Inside Higher Ed: ‘Privatization and Public Universities’
The cover of Privatization and Public Universities features a brick campus wall with a “For Sale” sign taped to it. The collection of essays arrives from Indiana University Press at a time that many fear that public universities and their values may indeed be for sale — as states pull back from their role providing both funds and leadership for public higher education. Two scholars of higher education — Edward P. St. John of the University of Michigan and Douglas M. Priest of Indiana University — edited the collection and answered questions about its themes.
Q: What is your definition of “privatization” and why are tuition rates so key to your concept of privatization?
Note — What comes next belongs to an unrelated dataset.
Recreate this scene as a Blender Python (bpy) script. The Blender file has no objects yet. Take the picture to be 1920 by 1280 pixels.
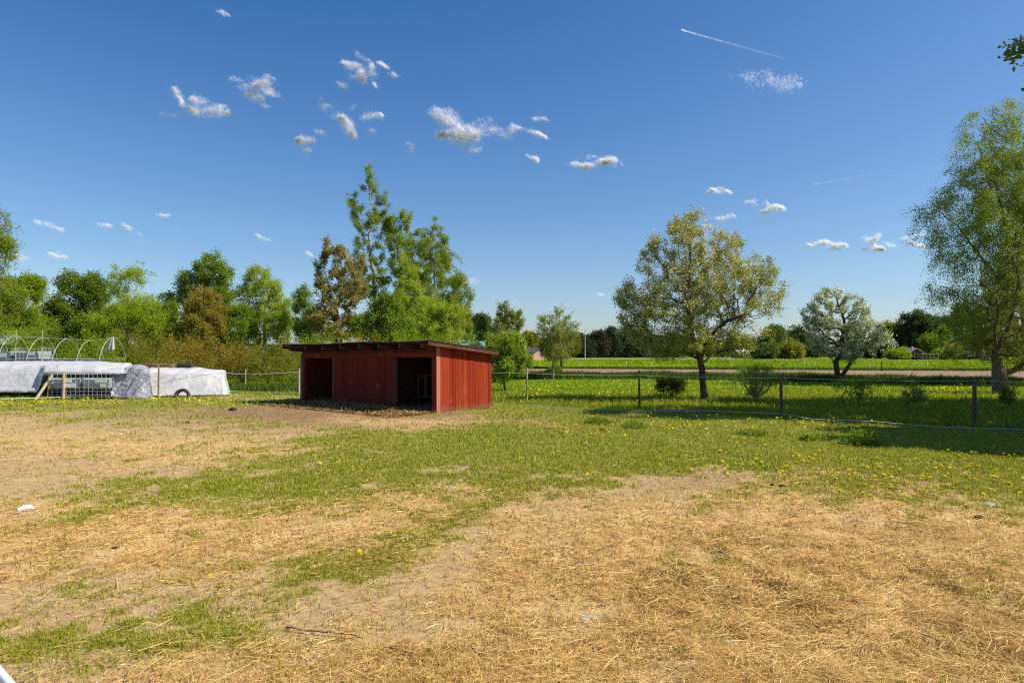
import bpy, math, numpy as np
from mathutils import Vector, Matrix
R = math.radians
scene = bpy.context.scene
COL = scene.collection

# ------------------------------------------------------------------ camera
CAMZ, F = 1.75, 1280.0
PITCH = math.atan(20 / F)
cam = bpy.data.cameras.new('camera')
cam.lens = 24.0; cam.sensor_width = 36.0
cam.clip_start = 0.05; cam.clip_end = 6000
cam_o = bpy.data.objects.new('camera', cam); COL.objects.link(cam_o)
cam_o.location = (0, 0, CAMZ); cam_o.rotation_euler = (R(90) + PITCH, 0, 0)
scene.camera = cam_o
cp, sp = math.cos(PITCH), math.sin(PITCH)

def at(px, py, Y):
    """point at depth Y seen at photo pixel (px, py)"""
    u = (px - 960) / F; v = (640 - py) / F
    d = np.array([u, cp - sp * v, sp + cp * v])
    return np.array([0, 0, CAMZ]) + d * (Y / d[1])

def ground_at(px, py):
    u = (px - 960) / F; v = (640 - py) / F
    d = np.array([u, cp - sp * v, sp + cp * v])
    return np.array([0, 0, CAMZ]) + d * (CAMZ / -d[2])

def to_px(x, y):
    """flat ground point -> photo pixel (used to lay out where grass and straw grow)"""
    y = np.maximum(y, 0.6)
    zc = y * cp - CAMZ * sp
    yc = -y * sp - CAMZ * cp
    zc = np.maximum(zc, .3)
    return 960 + F * x / zc, 640 - F * yc / zc

# ------------------------------------------------------------------ noise
def _hash(ix, iy, iz, seed):
    h = (ix.astype(np.int64) * 374761393 + iy.astype(np.int64) * 668265263 + iz.astype(np.int64) * 2147483647 + seed * 1274126177) & 0xffffffff
    h = ((h ^ (h >> 13)) * 1274126177) & 0xffffffff
    h = ((h ^ (h >> 16)) * 2246822519) & 0xffffffff
    return ((h ^ (h >> 15)) & 0xffffff) / float(0xffffff)

def vnoise(p, seed=0):
    p = np.asarray(p, float)
    i = np.floor(p).astype(np.int64); f = p - i
    f = f * f * (3 - 2 * f)
    r = 0
    for dx in (0, 1):
        wx = f[:, 0] if dx else 1 - f[:, 0]
        for dy in (0, 1):
            wy = f[:, 1] if dy else 1 - f[:, 1]
            for dz in (0, 1):
                wz = f[:, 2] if dz else 1 - f[:, 2]
                r = r + wx * wy * wz * _hash(i[:, 0] + dx, i[:, 1] + dy, i[:, 2] + dz, seed)
    return r

def fbm(p, seed=0, octs=4, gain=.5):
    p = np.asarray(p, float); a = 1; s = 0; t = 0
    for o in range(octs):
        s = s + a * vnoise(p, seed + o * 17); t += a; a *= gain; p = p * 2.03 + 7.3
    return s / t

def fbm2(x, y, sc, seed=0, octs=4, gain=.5):
    x = np.asarray(x, float)
    return fbm(np.stack([x * sc, np.asarray(y, float) * sc, np.zeros_like(x) + .5], 1), seed, octs, gain)

def sstep(a, b, x):
    t = np.clip((x - a) / (b - a), 0, 1)
    return t * t * (3 - 2 * t)

# ------------------------------------------------------------------ where the paddock is grass, straw or bare
FENCE_PX = np.array([-600, 0, 290, 430, 560, 925, 1199, 1465, 1760, 2300, 3000], float)
FENCE_PY = np.array([764, 752, 743, 738, 741, 753, 772, 783, 798, 825, 850], float)
def blob(px, py, cx, cy, rx, ry, rot=0.0):
    c, s = math.cos(R(rot)), math.sin(R(rot))
    dx, dy = px - cx, py - cy
    a = (dx * c + dy * s) / rx; b = (-dx * s + dy * c) / ry
    return np.exp(-(a * a + b * b) * 1.1)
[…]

A: We assert that public universities have been affected by shifting state priorities. In response, public institutions are instituting many private sector methods of revenue generation and financial management in hope of maintaining, if not improving, their academic reputations. This plays out in the shift in funding from tax dollars to tuition revenue, a trend in public higher education since the early 1980s, which has been the best indicator of the transition to a private college model within public universities, especially for financial operations. The chapters in our book address different aspects of this transition. In one chapter, Don Heller examines changes in state funding of public colleges and student aid. In another Don Hossler considers how institutions manage tuition charges and student grants to improve tuition revenue. Other forms of privatization are also examined by the authors, including: the increased emphasis on generation of private capital through formation of private corporations and patents, a topic addressed by Josh Powers; the development of e-learning systems as commercial enterprises, the focus of Jim Farmer’s chapter; and the increased use of private corporations to provide university services, the focus of a chapter by Priest, Jacobs, and Boon. Similar to private colleges, public universities must contend with commercialization of research and contracting of services, but they are also adjusting to basic changes in their financial operations and marketing strategies as a consequence of rising tuition.